— begin Task input —
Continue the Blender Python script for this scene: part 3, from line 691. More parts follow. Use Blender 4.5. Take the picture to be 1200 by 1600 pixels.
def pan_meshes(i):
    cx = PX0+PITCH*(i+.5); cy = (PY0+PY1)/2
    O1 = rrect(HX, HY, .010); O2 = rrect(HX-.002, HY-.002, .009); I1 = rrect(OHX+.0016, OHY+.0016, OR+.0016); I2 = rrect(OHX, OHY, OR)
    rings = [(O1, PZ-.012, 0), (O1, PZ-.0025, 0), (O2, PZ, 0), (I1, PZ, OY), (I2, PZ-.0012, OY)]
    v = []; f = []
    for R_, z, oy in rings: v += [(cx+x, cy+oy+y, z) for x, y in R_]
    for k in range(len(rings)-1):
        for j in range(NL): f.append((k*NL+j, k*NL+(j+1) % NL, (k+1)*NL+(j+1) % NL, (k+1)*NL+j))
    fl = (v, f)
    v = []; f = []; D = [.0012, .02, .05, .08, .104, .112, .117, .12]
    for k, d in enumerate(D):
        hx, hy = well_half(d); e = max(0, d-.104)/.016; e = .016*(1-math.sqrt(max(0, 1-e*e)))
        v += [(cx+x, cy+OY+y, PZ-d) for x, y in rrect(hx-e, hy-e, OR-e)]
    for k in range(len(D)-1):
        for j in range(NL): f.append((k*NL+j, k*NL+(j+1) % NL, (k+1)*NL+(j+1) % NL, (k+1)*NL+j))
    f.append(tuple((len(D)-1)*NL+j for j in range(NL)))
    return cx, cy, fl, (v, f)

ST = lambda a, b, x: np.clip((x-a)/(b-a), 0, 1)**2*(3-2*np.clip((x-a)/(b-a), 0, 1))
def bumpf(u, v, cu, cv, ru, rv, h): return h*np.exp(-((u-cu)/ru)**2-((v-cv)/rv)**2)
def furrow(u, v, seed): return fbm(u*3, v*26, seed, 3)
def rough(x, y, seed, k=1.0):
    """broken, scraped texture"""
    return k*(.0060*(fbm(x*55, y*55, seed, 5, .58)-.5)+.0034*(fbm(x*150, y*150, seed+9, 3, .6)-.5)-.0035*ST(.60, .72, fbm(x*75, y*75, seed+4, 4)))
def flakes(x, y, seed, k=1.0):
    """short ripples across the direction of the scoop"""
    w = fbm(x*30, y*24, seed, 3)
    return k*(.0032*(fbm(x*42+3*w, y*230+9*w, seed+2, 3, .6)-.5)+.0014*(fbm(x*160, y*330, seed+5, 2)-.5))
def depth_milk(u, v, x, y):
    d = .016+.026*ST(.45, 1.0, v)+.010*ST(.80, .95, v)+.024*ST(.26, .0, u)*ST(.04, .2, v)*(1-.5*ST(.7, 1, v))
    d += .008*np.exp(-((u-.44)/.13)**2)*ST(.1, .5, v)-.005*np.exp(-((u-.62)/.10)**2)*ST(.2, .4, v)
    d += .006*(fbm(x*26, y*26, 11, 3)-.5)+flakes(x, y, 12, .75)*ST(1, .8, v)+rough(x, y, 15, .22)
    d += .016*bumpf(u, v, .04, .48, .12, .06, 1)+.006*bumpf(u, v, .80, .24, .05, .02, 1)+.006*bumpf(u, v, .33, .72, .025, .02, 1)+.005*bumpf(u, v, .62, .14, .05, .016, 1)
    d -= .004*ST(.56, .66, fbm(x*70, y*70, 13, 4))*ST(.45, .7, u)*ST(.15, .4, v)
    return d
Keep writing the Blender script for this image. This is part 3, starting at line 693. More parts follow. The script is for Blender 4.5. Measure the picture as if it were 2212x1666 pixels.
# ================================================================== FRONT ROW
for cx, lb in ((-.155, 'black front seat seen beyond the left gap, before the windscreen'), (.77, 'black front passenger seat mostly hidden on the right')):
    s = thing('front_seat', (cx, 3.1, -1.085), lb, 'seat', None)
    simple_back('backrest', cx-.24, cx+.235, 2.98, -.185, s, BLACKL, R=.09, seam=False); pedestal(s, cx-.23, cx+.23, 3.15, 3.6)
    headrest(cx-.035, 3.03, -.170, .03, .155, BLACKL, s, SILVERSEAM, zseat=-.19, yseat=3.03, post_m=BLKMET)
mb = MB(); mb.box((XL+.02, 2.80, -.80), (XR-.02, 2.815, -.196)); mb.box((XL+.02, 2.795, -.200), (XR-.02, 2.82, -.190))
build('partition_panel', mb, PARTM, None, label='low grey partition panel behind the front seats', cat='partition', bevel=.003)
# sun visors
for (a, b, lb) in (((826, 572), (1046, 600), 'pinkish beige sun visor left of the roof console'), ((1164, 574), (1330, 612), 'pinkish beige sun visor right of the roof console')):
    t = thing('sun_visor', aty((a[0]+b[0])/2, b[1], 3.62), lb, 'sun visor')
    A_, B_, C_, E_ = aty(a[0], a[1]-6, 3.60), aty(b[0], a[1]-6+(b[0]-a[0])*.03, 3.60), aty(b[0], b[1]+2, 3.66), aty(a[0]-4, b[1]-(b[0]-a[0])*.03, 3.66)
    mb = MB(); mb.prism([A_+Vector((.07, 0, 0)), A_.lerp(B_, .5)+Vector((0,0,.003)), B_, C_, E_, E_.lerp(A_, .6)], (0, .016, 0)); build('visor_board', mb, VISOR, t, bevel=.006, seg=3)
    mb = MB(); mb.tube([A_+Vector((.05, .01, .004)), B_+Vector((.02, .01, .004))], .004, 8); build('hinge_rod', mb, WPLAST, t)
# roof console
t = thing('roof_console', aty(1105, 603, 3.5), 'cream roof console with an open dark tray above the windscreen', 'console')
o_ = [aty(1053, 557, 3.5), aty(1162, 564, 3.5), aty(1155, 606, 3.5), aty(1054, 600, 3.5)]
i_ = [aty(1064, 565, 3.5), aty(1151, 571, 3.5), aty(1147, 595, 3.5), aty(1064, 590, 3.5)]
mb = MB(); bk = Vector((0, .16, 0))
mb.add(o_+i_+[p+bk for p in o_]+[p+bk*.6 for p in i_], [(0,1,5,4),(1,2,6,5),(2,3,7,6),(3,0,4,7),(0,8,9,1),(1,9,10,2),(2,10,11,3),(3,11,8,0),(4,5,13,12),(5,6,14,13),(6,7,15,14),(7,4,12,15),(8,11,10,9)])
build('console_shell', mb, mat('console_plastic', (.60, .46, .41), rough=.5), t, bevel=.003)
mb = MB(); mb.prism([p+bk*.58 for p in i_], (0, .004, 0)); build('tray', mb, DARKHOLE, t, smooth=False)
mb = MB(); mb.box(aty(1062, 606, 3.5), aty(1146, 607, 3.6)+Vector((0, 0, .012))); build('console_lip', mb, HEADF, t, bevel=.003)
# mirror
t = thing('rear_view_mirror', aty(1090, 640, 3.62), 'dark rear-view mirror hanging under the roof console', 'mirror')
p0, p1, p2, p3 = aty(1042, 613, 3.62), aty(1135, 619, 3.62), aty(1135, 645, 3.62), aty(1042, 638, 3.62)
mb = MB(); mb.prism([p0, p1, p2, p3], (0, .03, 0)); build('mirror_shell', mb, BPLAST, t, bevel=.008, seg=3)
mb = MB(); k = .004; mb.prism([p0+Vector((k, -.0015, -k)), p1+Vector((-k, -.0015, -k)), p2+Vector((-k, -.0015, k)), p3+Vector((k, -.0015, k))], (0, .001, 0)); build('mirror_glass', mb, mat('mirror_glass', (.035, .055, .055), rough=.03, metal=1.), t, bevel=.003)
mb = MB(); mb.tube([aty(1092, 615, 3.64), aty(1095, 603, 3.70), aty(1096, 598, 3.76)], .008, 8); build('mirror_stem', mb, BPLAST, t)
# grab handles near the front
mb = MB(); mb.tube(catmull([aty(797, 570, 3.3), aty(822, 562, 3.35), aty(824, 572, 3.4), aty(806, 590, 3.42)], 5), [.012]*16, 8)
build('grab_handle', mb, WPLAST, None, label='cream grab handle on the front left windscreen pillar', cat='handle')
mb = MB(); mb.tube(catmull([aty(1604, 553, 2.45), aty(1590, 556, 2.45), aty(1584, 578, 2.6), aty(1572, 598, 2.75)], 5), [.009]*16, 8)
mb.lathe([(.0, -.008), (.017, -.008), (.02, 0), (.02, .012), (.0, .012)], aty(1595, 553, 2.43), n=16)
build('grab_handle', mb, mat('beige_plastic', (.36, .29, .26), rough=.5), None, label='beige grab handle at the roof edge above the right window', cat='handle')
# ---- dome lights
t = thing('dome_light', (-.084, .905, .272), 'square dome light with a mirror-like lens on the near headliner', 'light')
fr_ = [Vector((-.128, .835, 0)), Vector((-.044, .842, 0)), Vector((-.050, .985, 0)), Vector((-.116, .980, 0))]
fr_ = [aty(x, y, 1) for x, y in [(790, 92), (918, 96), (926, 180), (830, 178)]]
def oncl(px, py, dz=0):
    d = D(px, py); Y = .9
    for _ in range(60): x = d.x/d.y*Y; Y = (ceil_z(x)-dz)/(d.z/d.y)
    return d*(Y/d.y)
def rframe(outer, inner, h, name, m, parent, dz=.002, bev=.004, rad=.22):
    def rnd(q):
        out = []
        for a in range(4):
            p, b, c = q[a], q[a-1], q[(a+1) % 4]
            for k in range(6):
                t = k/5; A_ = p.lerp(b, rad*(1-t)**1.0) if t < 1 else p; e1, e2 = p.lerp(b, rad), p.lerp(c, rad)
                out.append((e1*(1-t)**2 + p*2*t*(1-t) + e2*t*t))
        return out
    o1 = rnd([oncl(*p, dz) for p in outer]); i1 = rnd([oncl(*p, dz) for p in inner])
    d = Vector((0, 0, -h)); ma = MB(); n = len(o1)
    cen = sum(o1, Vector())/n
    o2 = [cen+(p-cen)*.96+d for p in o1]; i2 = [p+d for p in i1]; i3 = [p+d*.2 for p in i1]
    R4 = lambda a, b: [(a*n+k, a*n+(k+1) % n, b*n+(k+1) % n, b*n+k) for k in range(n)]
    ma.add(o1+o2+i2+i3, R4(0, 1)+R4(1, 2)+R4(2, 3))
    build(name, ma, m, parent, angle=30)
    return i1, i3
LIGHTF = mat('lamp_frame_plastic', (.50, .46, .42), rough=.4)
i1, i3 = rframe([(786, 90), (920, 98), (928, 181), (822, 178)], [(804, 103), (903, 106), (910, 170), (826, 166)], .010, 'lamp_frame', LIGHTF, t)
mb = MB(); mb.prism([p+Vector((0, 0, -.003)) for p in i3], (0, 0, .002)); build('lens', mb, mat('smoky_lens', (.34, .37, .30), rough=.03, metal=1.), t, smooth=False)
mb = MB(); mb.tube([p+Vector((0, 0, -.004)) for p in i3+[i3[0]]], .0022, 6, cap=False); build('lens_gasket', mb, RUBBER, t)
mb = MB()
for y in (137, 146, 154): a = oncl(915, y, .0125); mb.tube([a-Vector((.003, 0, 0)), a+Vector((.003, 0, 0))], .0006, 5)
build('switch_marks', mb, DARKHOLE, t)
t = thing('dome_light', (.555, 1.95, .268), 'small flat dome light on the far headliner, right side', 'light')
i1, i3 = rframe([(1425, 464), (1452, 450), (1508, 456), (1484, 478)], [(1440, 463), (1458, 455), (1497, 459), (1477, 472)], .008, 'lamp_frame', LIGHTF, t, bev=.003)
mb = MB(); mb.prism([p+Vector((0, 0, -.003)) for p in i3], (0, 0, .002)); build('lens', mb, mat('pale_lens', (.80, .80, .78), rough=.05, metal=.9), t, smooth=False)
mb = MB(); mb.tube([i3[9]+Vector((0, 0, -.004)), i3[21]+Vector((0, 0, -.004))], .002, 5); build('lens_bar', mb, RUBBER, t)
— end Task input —
Exercise prompt: Quote exactly the first line of the data and every line after it through the one holding "return cx, cy, fl, (v, f)".

Full response:
Continue the Blender Python script for this scene: part 3, from line 691. More parts follow. Use Blender 4.5. Take the picture to be 1200 by 1600 pixels.
def pan_meshes(i):
    cx = PX0+PITCH*(i+.5); cy = (PY0+PY1)/2
    O1 = rrect(HX, HY, .010); O2 = rrect(HX-.002, HY-.002, .009); I1 = rrect(OHX+.0016, OHY+.0016, OR+.0016); I2 = rrect(OHX, OHY, OR)
    rings = [(O1, PZ-.012, 0), (O1, PZ-.0025, 0), (O2, PZ, 0), (I1, PZ, OY), (I2, PZ-.0012, OY)]
    v = []; f = []
    for R_, z, oy in rings: v += [(cx+x, cy+oy+y, z) for x, y in R_]
    for k in range(len(rings)-1):
        for j in range(NL): f.append((k*NL+j, k*NL+(j+1) % NL, (k+1)*NL+(j+1) % NL, (k+1)*NL+j))
    fl = (v, f)
    v = []; f = []; D = [.0012, .02, .05, .08, .104, .112, .117, .12]
    for k, d in enumerate(D):
        hx, hy = well_half(d); e = max(0, d-.104)/.016; e = .016*(1-math.sqrt(max(0, 1-e*e)))
        v += [(cx+x, cy+OY+y, PZ-d) for x, y in rrect(hx-e, hy-e, OR-e)]
    for k in range(len(D)-1):
        for j in range(NL): f.append((k*NL+j, k*NL+(j+1) % NL, (k+1)*NL+(j+1) % NL, (k+1)*NL+j))
    f.append(tuple((len(D)-1)*NL+j for j in range(NL)))
    return cx, cy, fl, (v, f)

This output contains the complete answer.